La trace de la matrice générique[#] d×d nilpotente d'ordre n est elle-même nilpotente d'ordre d·n−d+1.
(C'est-à-dire : le plus petit k tel que sur n'importe quel anneau (commutatif) A, si t est la trace d'une matrice d×d nilpotente d'ordre n alors t est elle-même nilpotente d'ordre k, ce plus petit k vaut exactement[#2] d·n−d+1.)
Ça ne vous fait peut-être pas des masses d'effet, mais moralement, une affirmation comme ça ne devrait pas être difficile à démontrer (sur un corps, le fait qu'une matrice nilpotente soit de trace nulle, c'est de niveau math. sup.). Il devrait juste s'agir de développer (x1,1+⋯+xd,d)k, réorganiser les termes pour faire apparaître des xi,j de façon à mettre en évidence les entrées de la matrice puissance n-ième, et conclure que pour k assez grand tout s'annule.

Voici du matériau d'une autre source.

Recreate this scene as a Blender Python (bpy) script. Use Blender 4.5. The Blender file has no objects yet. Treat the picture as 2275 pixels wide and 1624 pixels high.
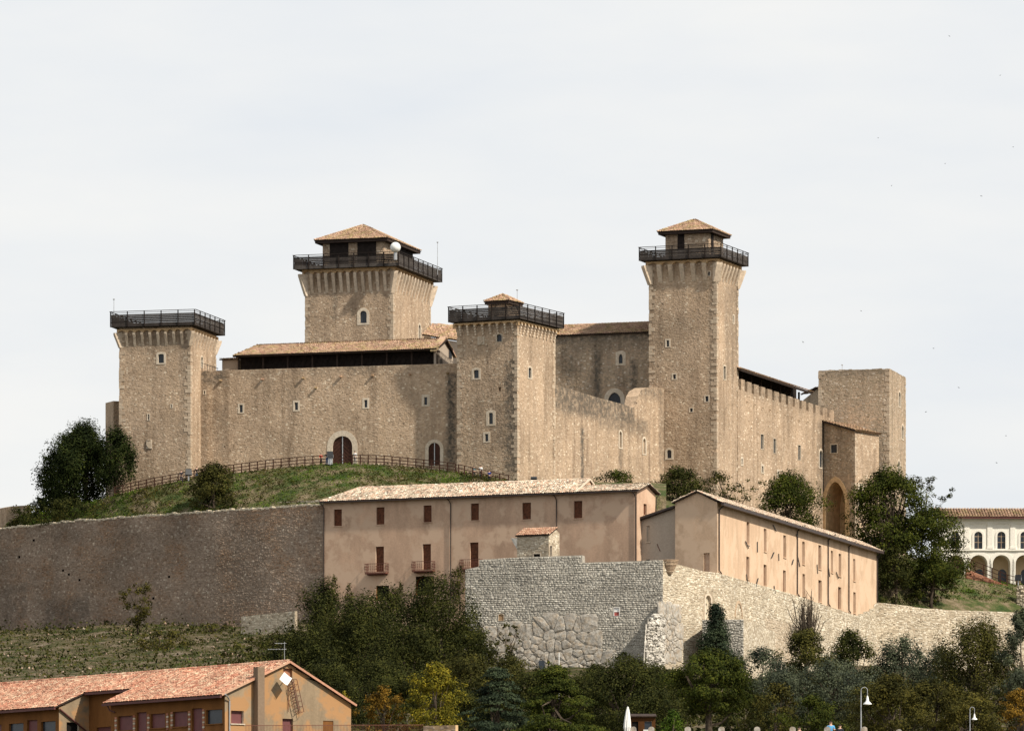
import bpy, math, random
import numpy as np
from mathutils import Vector, Matrix

# ------------------------------------------------------------------ camera, sky, sun
F, CX, HY = 12500.0, 1137.5, 2150.0
R = math.radians
scene = bpy.context.scene
cam = bpy.data.cameras.new('camera')
cam.sensor_width = 36; cam.lens = 36 * F / 2275; cam.shift_y = (HY - 812) / 2275
cam.clip_start = 1; cam.clip_end = 12000
cam_o = bpy.data.objects.new('camera', cam); scene.collection.objects.link(cam_o)
cam_o.location = (0, 0, 0); cam_o.rotation_euler = (R(90), 0, 0)
scene.camera = cam_o

SUN_A, SUN_E = 36.0, 44.0           # degrees off +X towards the camera, elevation
sd = Vector((math.cos(R(SUN_A)) * math.cos(R(SUN_E)), -math.sin(R(SUN_A)) * math.cos(R(SUN_E)), math.sin(R(SUN_E))))
sun = bpy.data.lights.new('sun', 'SUN'); sun.energy = 5.0; sun.angle = R(1.8); sun.color = (1.0, 0.91, 0.78)
sun_o = bpy.data.objects.new('sun', sun); scene.collection.objects.link(sun_o)
sun_o.rotation_euler = sd.to_track_quat('Z', 'Y').to_euler(); sun_o.location = (200, 300, 400)

world = bpy.data.worlds.new('World'); scene.world = world; world.use_nodes = True
wn, wl = world.node_tree.nodes, world.node_tree.links
for n in list(wn): wn.remove(n)
out = wn.new('ShaderNodeOutputWorld'); bg = wn.new('ShaderNodeBackground'); bg.inputs[1].default_value = 0.1
sky = wn.new('ShaderNodeTexSky'); sky.sky_type = 'NISHITA'; sky.sun_disc = False
sky.sun_elevation = R(SUN_E); sky.sun_rotation = R(90 + SUN_A); sky.air_density = 1.0; sky.dust_density = 2.0
tc = wn.new('ShaderNodeTexCoord'); mp = wn.new('ShaderNodeMapping')
mp.inputs['Scale'].default_value = (12, 1, 42); mp.inputs['Rotation'].default_value = (0, R(8), 0)
ns = wn.new('ShaderNodeTexNoise'); ns.inputs['Scale'].default_value = 1.0; ns.inputs['Detail'].default_value = 5; ns.inputs['Roughness'].default_value = 0.5
rp = wn.new('ShaderNodeValToRGB')
rp.color_ramp.elements[0].position = 0.30; rp.color_ramp.elements[0].color = (0.84, 0.87, 0.905, 1)
rp.color_ramp.elements[1].position = 0.66; rp.color_ramp.elements[1].color = (0.96, 0.955, 0.935, 1)
vm = wn.new('ShaderNodeVectorMath'); vm.operation = 'SCALE'; vm.inputs['Scale'].default_value = 8.5
mx = wn.new('ShaderNodeMixRGB'); mx.inputs[0].default_value = 0.93
wl.new(tc.outputs['Generated'], mp.inputs[0]); wl.new(mp.outputs[0], ns.inputs['Vector']); wl.new(ns.outputs['Fac'], rp.inputs[0])
wl.new(rp.outputs[0], vm.inputs[0]); wl.new(sky.outputs[0], mx.inputs[1]); wl.new(vm.outputs[0], mx.inputs[2])
wl.new(mx.outputs[0], bg.inputs[0]); wl.new(bg.outputs[0], out.inputs[0])
scene.view_settings.view_transform = 'Standard'; scene.view_settings.look = 'None'
scene.view_settings.exposure = 0.22; scene.view_settings.gamma = 1.0; scene.view_settings.use_curve_mapping = False

# ------------------------------------------------------------------ helpers
rng = random.Random(7); nrg = np.random.default_rng(7)
COL = scene.collection
LOC = {}

def P(x, y, Y): return Vector(((x - CX) / F * Y, Y, (HY - y) / F * Y))
def G(x, Y, z): return Vector(((x - CX) / F * Y, Y, z))
def zat(y, Y): return (HY - y) / F * Y
def Zm(x0, y0, s):
    return lambda x, y: ((x0 + x * s) * 0.59245, (y0 + y * s) * 0.59245)
LT = Zm(360, 1050, .5234); KP = Zm(1050, 800, .3694); MT = Zm(1600, 1080, .5051); TT = Zm(2350, 790, .4310)
RT = Zm(2650, 1320, .4928); MW = Zm(740, 1350, .43956); LL = Zm(0, 1560, .43956); TB = Zm(1150, 1780, .5934)
BW = Zm(0, 1900, .52747); BH = Zm(0, 2420, .61538); GW = Zm(1650, 2050, .46154); RB = Zm(2350, 1800, .46154)
FR = Zm(3150, 1750, .40023); V1 = Zm(1000, 2100, .43956); V2 = Zm(1900, 2300, .43956); V3 = Zm(2800, 2250, .45714)
H1 = Zm(0, 2250, .35165); H2 = Zm(700, 2420, .28571)
def ZR(z, a, b, c, d):
    p = z(a, b); q = z(c, d); return (p[0], p[1], q[0], q[1])

def thing(name, label, cat, loc, group=None):
    o = bpy.data.objects.new(name, None); COL.objects.link(o); o.empty_display_size = 0.5
    o.location = loc; o['label'] = label; o['category'] = cat
    if group: o['group'] = group
    LOC[o.name] = Vector(loc); return o

def tag(o, label, cat, group=None):
    o['label'] = label; o['category'] = cat
    if group: o['group'] = group
    return o

def link(name, me, mat, parent=None, loc=(0, 0, 0), stuff=False, label=None):
    o = bpy.data.objects.new(name, me); COL.objects.link(o)
    if mat is not None and len(me.materials) == 0: me.materials.append(mat)
    if parent is not None: o.parent = parent; LOC[o.name] = LOC[parent.name]
    else: LOC[o.name] = Vector(loc)
    o.location = loc
    if stuff: o['kind'] = 'stuff'
    if label: o['label'] = label
    return o

class MB:
    def __init__(s): s.v = []; s.f = []; s.a = []
    def poly(s, pts, at=None):
        i = len(s.v); s.v += [tuple(p) for p in pts]; s.f.append(tuple(range(i, i + len(pts))))
        s.a += (at if at is not None else [0.0] * len(pts))
    def prism(s, pts, ext, cap=True):
        ext = Vector(ext); n = len(pts); i = len(s.v); pts = [Vector(p) for p in pts]
        s.v += [tuple(p) for p in pts] + [tuple(p + ext) for p in pts]; s.a += [0.0] * (2 * n)
        for k in range(n):
            j = (k + 1) % n; s.f.append((i + k, i + j, i + n + j, i + n + k))
        if cap: s.f.append(tuple(i + n - 1 - k for k in range(n))); s.f.append(tuple(i + n + k for k in range(n)))
    def obox(s, c, ex, ey, ez):
        c = Vector(c); ex, ey, ez = Vector(ex), Vector(ey), Vector(ez)
        s.prism([c - ex - ey - ez, c + ex - ey - ez, c + ex + ey - ez, c - ex + ey - ez], ez * 2)
    def bar(s, a, b, w, h=None, up=Vector((0, 0, 1))):
        a = Vector(a); b = Vector(b); d = (b - a); L = d.length
        if L < 1e-6: return
        d /= L; sx = d.cross(up)
        if sx.length < 1e-4: sx = d.cross(Vector((0, 1, 0)))
        sx.normalize(); sy = sx.cross(d).normalized(); h = h or w
        s.obox((a + b) / 2, sx * w / 2, sy * h / 2, d * L / 2)
    def tube(s, pts, rad, n=6):
        pts = [Vector(p) for p in pts]; base = len(s.v)
        for k, p in enumerate(pts):
            d = (pts[min(k + 1, len(pts) - 1)] - pts[max(k - 1, 0)]).normalized()
            a = d.cross(Vector((0.31, 0.9, 0.2))); a.normalize(); b = d.cross(a)
            for j in range(n):
                t = 2 * math.pi * j / n; s.v.append(tuple(p + (a * math.cos(t) + b * math.sin(t)) * rad[k])); s.a.append(0.0)
        for k in range(len(pts) - 1):
            for j in range(n):
                q = (j + 1) % n; s.f.append((base + k * n + j, base + k * n + q, base + (k + 1) * n + q, base + (k + 1) * n + j))
        s.f.append(tuple(base + n - 1 - j for j in range(n))); s.f.append(tuple(base + (len(pts) - 1) * n + j for j in range(n)))
    def lathe(s, c, prof, n=16):
        c = Vector(c); base = len(s.v)
        for r, z in prof:
            for j in range(n):
                t = 2 * math.pi * j / n; s.v.append((c.x + r * math.cos(t), c.y + r * math.sin(t), c.z + z)); s.a.append(0.0)
        for k in range(len(prof) - 1):
            for j in range(n):
                q = (j + 1) % n; s.f.append((base + k * n + j, base + k * n + q, base + (k + 1) * n + q, base + (k + 1) * n + j))
    def build(s, name, mat, parent=None, smooth=False, stuff=False, label=None, attr=False):
        if parent is not None: o = LOC[parent.name]; loc = (0, 0, 0)
        else:
            a = np.array(s.v); o = Vector((float((a[:, 0].min() + a[:, 0].max()) / 2), float((a[:, 1].min() + a[:, 1].max()) / 2), float(a[:, 2].min()))); loc = o
        me = bpy.data.meshes.new(name)
        me.from_pydata([(p[0] - o.x, p[1] - o.y, p[2] - o.z) for p in s.v], [], s.f)
        if attr:
            at = me.attributes.new('stain', 'FLOAT', 'POINT'); at.data.foreach_set('value', s.a)
        if smooth: me.polygons.foreach_set('use_smooth', [True] * len(me.polygons))
        me.update()
        return link(name, me, mat, parent, loc, stuff, label)

def np_obj(name, V, Fc, mat, parent=None, stuff=False, attr=None, label=None, smooth=False):
    V = np.asarray(V, dtype=np.float64); Fc = np.asarray(Fc, dtype=np.int32)
    if parent is not None: o = np.array(LOC[parent.name]); loc = (0, 0, 0)
    else:
        o = np.array([(V[:, 0].min() + V[:, 0].max()) / 2, (V[:, 1].min() + V[:, 1].max()) / 2, V[:, 2].min()]); loc = tuple(float(q) for q in o)
    me = bpy.data.meshes.new(name); k = Fc.shape[1]
    me.vertices.add(len(V)); me.vertices.foreach_set('co', (V - o).astype(np.float32).ravel())
    me.loops.add(Fc.size); me.loops.foreach_set('vertex_index', Fc.ravel())
    me.polygons.add(len(Fc)); me.polygons.foreach_set('loop_start', np.arange(0, Fc.size, k, dtype=np.int32))
    if smooth: me.polygons.foreach_set('use_smooth', np.ones(len(Fc), dtype=bool))
    if attr is not None:
        at = me.attributes.new('stain', 'FLOAT', 'POINT'); at.data.foreach_set('value', np.asarray(attr, dtype=np.float32))
    me.update(calc_edges=True)
    return link(name, me, mat, parent, loc, stuff, label)

# ------------------------------------------------------------------ materials
def ramp(nt, cols, pos=None):
    r = nt.nodes.new('ShaderNodeValToRGB'); e = r.color_ramp.elements
    n = len(cols)
    pos = pos or [i / (n - 1) for i in range(n)]
    while len(e) < n: e.new(0.5)
    for i in range(n): e[i].position = pos[i]; e[i].color = (*cols[i], 1)
    return r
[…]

Eh bien non, bizarrement, il semble qu'on ne sache pas faire comme ça (en tout cas, moi, je ne sais certainement pas), pour n et d quelconques.
Il semble
que Bernard
Mourrain ait une démonstration (les deux endroits où j'ai trouvé
une référence à ce problème, ce Monsieur était nommément cité comme
ayant expliqué la solution), et que ça utilise des
bases SAGBI (Subalgebra Analog of
Gröbner Bases for Ideals
), je n'en sais pas plus : mais c'est
scandaleux que quelque chose comme ça ne soit pas plus facile.

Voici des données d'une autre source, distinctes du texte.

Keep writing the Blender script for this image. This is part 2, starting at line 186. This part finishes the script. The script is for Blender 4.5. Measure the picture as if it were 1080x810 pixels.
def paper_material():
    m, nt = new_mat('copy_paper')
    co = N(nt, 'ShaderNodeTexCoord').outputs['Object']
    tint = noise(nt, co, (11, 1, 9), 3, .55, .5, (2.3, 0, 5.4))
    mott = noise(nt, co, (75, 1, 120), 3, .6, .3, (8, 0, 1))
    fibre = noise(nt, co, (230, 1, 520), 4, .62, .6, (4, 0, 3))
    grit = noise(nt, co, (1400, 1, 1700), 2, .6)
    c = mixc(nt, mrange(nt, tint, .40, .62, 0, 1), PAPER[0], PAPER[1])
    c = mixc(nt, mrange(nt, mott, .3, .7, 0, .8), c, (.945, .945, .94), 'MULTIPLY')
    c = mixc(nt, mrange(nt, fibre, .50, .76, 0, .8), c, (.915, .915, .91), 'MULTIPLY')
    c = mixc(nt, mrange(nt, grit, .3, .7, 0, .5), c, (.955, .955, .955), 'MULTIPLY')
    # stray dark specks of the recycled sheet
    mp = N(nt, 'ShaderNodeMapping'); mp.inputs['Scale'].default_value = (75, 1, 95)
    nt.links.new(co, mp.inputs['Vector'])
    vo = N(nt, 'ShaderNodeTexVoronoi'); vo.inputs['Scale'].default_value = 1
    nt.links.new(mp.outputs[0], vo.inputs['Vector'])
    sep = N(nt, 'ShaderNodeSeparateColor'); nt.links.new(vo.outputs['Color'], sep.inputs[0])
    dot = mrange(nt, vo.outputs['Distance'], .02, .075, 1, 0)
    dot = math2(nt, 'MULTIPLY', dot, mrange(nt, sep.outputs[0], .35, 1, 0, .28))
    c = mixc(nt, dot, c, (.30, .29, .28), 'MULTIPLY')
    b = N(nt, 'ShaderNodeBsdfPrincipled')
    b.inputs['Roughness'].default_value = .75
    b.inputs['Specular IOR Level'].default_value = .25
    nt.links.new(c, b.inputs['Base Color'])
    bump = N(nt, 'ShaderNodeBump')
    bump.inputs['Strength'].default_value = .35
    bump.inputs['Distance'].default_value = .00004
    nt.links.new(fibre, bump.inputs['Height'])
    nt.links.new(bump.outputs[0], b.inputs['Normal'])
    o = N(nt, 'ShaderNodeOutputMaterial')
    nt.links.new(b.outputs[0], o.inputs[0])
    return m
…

Où est-ce qu'on envoie les pétitions pour réformer les mathématiques ?
Mise à jour : Une démonstration élémentaire de cet énoncé est l'objet de l'article Gert Almkvist's Generalization of a Mistake of Bourbaki de Doron Zeilberger (il attribue le résultat à Almkvist (1973)).
[#] Précision
() : Le terme générique
n'est sans doute
pas approprié : il faudrait plutôt dire universel
, en fait.
(La matrice universelle d×d nilpotente
d'ordre n, c'est celle dont les d² entrées sont
les images des indéterminées de l'anneau des polynômes à d²
variables dans son quotient A par les relations algébriques
qui expriment le fait que la matrice puissance n vaut
zéro ; la matrice générique correspondante, ce serait la même
matrice vue sur le corps des fractions au lieu de l'anneau
quotient A — mais cet anneau n'est pas intègre, donc
on ne peut pas vraiment parler de matrice générique ; on peut
cependant réduire l'anneau A et ensuite passer au corps des
fractions — mais évidemment, à ce moment-là, la trace est nulle,
comme celle de n'importe quelle matrice nilpotente sur un corps.)
[#2] Plus exactement : montrer que tout exposant de nilpotence k de la trace vaut au moins d·n−d+1 est facile en considérant une matrice diagonale de coefficients diagonaux nilpotents d'ordre n ; montrer que la trace est nilpotente (sans déterminer k) est également facile en utilisant le cas des corps : ce qui est difficile, c'est de voir que l'exposant d·n−d+1 annule effectivement la trace.